*** Given data

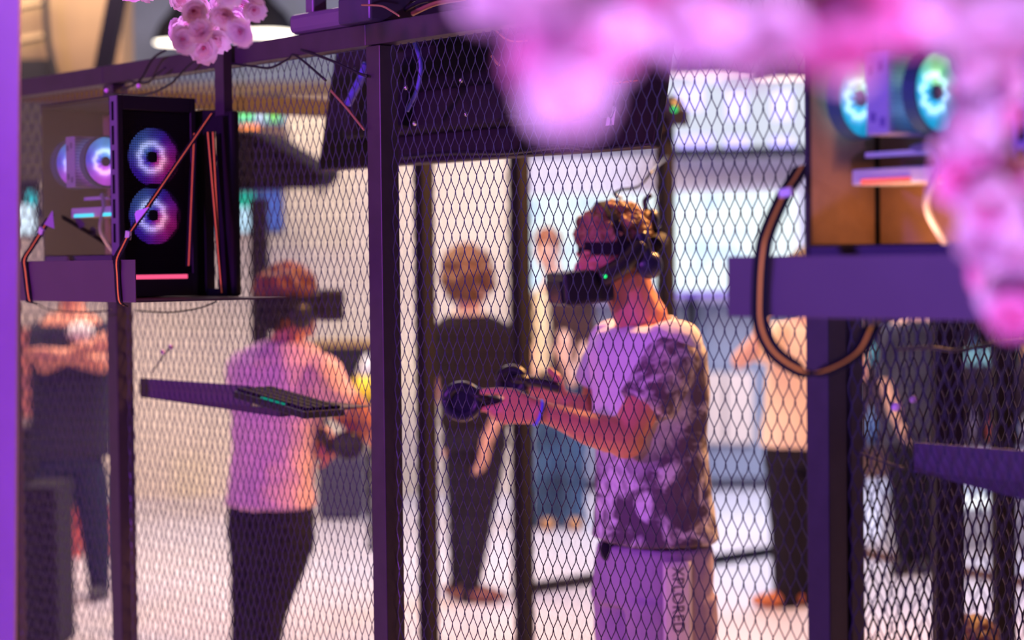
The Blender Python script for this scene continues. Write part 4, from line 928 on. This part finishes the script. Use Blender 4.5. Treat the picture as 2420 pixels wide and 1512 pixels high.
obj('side_arm', sa, M_BLACK, t, smooth=True)
sa = MB().tube(catmull([hc - X * .055 + Y * .095 + Z * .055, hc - X * .065 + Y * .100 - Z * .0, hc - X * .060 + Y * .100 - Z * .035]), .017, 10)
obj('headphone_arm', sa, mat('blue_black', (.015, .015, .05), .3), t, smooth=True)
for s_ in (1, -1): obj('headphone', MB().ell(hc - X * .070 + Y * .100 * s_ - Z * .030, (.036, .022, .036), (X, Y, Z)), mat('blue_black', (.015, .015, .05), .3), t, smooth=True)
obj('back_cradle', MB().tube(catmull([hc - X * .10 + Y * .06 + Z * .02, hc - X * .135 + Z * .03, hc - X * .10 - Y * .06 + Z * .02]), .022, 10), M_BLACKM, t, smooth=True)
obj('adjuster_knob', MB().ell(hc - X * .12 + Z * .085, (.018, .03, .03), (X, Y, Z)), M_BLACK, t, smooth=True)
obj('cable_clip', MB().tube(catmull([hc - X * .11 + Z * .10, hc - X * .105 + Z * .135, hc - X * .125 + Z * .15]), .007, 6), M_BLACK, t, smooth=True)
obj('strap_fin', MB().tube([hc - X * .13 + Z * .06, hc - X * .155 + Z * .015], [.016, .003], 6), M_BLACK, t)
obj('indicator_light', MB().ell(m(1430, 653, -.125), .0045), emis('green_led', (.02, 1, .25), 1.6), t, smooth=True)
# controllers
def controller(label, c, d, up, ringc, R_, mm=M_BLACK):
    t = thing('motion_controller', label, 'controller', c); d = d.normalized(); s_ = d.cross(up).normalized(); u = s_.cross(d)
    obj('grip', MB().tube(catmull([c - d * .045 - u * .015, c, c + d * .045 + u * .008]), .0145, 12), mm, t, smooth=True)
    obj('button_face', MB().ell(c + d * .060 + u * .012, (.030, .026, .014), (d, s_, u)), mm, t, smooth=True)
    obj('trigger', MB().ell(c + d * .055 - u * .014, (.016, .009, .010), (d, s_, u)), mm, t, smooth=True)
    rr = [ringc + (d * math.cos(a_) + u * math.sin(a_) * .95) * R_ for a_ in [2 * PI * k / 32 for k in range(33)]]
    obj('tracking_ring', MB().tube(rr, .014, 8), mat('ring_blue_black', (.012, .012, .045), .35), t, smooth=True)
    obj('face_plate', MB().tube([ringc - s_ * .004, ringc + s_ * .004], R_ * .98, 24), mat('ring_blue_black', (.012, .012, .045), .35), t)
    obj('thumb_stick', MB().tube([c + d * .062 + u * .022, c + d * .062 + u * .034], .008, 10), mm, t)
controller('black ringed controller in the near hand of the man, nearer the middle post', w9(1190, 958, -.205), Vector((-1, 0, .18)), UP, w9(1092, 948, -.21), .040)
controller('black controller in the far raised hand of the man', w9(1282, 905, -.012), Vector((-1, .1, -.02)), UP, w9(1210, 900, .0), .032)
# ---- people behind, simpler but complete
def leg_pair(b, hips, knees, ankles, rh=.085, rk=.058, ra=.042):
    for h, k, a in zip(hips, knees, ankles): b.chain((h, rh), (k, rk), (a, ra))
def shoes(t, ankles, fdir, m_, L=.13, name='shoe'):
    for a in ankles:
        f = Vector((a.x, a.y, 0)); s_ = UP.cross(fdir)
        sh = MB().ell(f + fdir * .05 + UP * .038, (L, .045, .038), (fdir, s_, UP)); sh.ell(f + UP * .055, (.06, .042, .05), (fdir, s_, UP))
        remesh(name, sh, m_, t, .010, 2)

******

--- What to work on ---
Return the material word for word. Pictures are not part of the copy.

--- Answer to this task ---
The Blender Python script for this scene continues. Write part 4, from line 928 on. This part finishes the script. Use Blender 4.5. Treat the picture as 2420 pixels wide and 1512 pixels high.
obj('side_arm', sa, M_BLACK, t, smooth=True)
sa = MB().tube(catmull([hc - X * .055 + Y * .095 + Z * .055, hc - X * .065 + Y * .100 - Z * .0, hc - X * .060 + Y * .100 - Z * .035]), .017, 10)
obj('headphone_arm', sa, mat('blue_black', (.015, .015, .05), .3), t, smooth=True)
for s_ in (1, -1): obj('headphone', MB().ell(hc - X * .070 + Y * .100 * s_ - Z * .030, (.036, .022, .036), (X, Y, Z)), mat('blue_black', (.015, .015, .05), .3), t, smooth=True)
obj('back_cradle', MB().tube(catmull([hc - X * .10 + Y * .06 + Z * .02, hc - X * .135 + Z * .03, hc - X * .10 - Y * .06 + Z * .02]), .022, 10), M_BLACKM, t, smooth=True)
obj('adjuster_knob', MB().ell(hc - X * .12 + Z * .085, (.018, .03, .03), (X, Y, Z)), M_BLACK, t, smooth=True)
obj('cable_clip', MB().tube(catmull([hc - X * .11 + Z * .10, hc - X * .105 + Z * .135, hc - X * .125 + Z * .15]), .007, 6), M_BLACK, t, smooth=True)
obj('strap_fin', MB().tube([hc - X * .13 + Z * .06, hc - X * .155 + Z * .015], [.016, .003], 6), M_BLACK, t)
obj('indicator_light', MB().ell(m(1430, 653, -.125), .0045), emis('green_led', (.02, 1, .25), 1.6), t, smooth=True)
# controllers
def controller(label, c, d, up, ringc, R_, mm=M_BLACK):
    t = thing('motion_controller', label, 'controller', c); d = d.normalized(); s_ = d.cross(up).normalized(); u = s_.cross(d)
    obj('grip', MB().tube(catmull([c - d * .045 - u * .015, c, c + d * .045 + u * .008]), .0145, 12), mm, t, smooth=True)
    obj('button_face', MB().ell(c + d * .060 + u * .012, (.030, .026, .014), (d, s_, u)), mm, t, smooth=True)
    obj('trigger', MB().ell(c + d * .055 - u * .014, (.016, .009, .010), (d, s_, u)), mm, t, smooth=True)
    rr = [ringc + (d * math.cos(a_) + u * math.sin(a_) * .95) * R_ for a_ in [2 * PI * k / 32 for k in range(33)]]
    obj('tracking_ring', MB().tube(rr, .014, 8), mat('ring_blue_black', (.012, .012, .045), .35), t, smooth=True)
    obj('face_plate', MB().tube([ringc - s_ * .004, ringc + s_ * .004], R_ * .98, 24), mat('ring_blue_black', (.012, .012, .045), .35), t)
    obj('thumb_stick', MB().tube([c + d * .062 + u * .022, c + d * .062 + u * .034], .008, 10), mm, t)
controller('black ringed controller in the near hand of the man, nearer the middle post', w9(1190, 958, -.205), Vector((-1, 0, .18)), UP, w9(1092, 948, -.21), .040)
controller('black controller in the far raised hand of the man', w9(1282, 905, -.012), Vector((-1, .1, -.02)), UP, w9(1210, 900, .0), .032)
# ---- people behind, simpler but complete
def leg_pair(b, hips, knees, ankles, rh=.085, rk=.058, ra=.042):
    for h, k, a in zip(hips, knees, ankles): b.chain((h, rh), (k, rk), (a, ra))
def shoes(t, ankles, fdir, m_, L=.13, name='shoe'):
    for a in ankles:
        f = Vector((a.x, a.y, 0)); s_ = UP.cross(fdir)
        sh = MB().ell(f + fdir * .05 + UP * .038, (L, .045, .038), (fdir, s_, UP)); sh.ell(f + UP * .055, (.06, .042, .05), (fdir, s_, UP))
        remesh(name, sh, m_, t, .010, 2)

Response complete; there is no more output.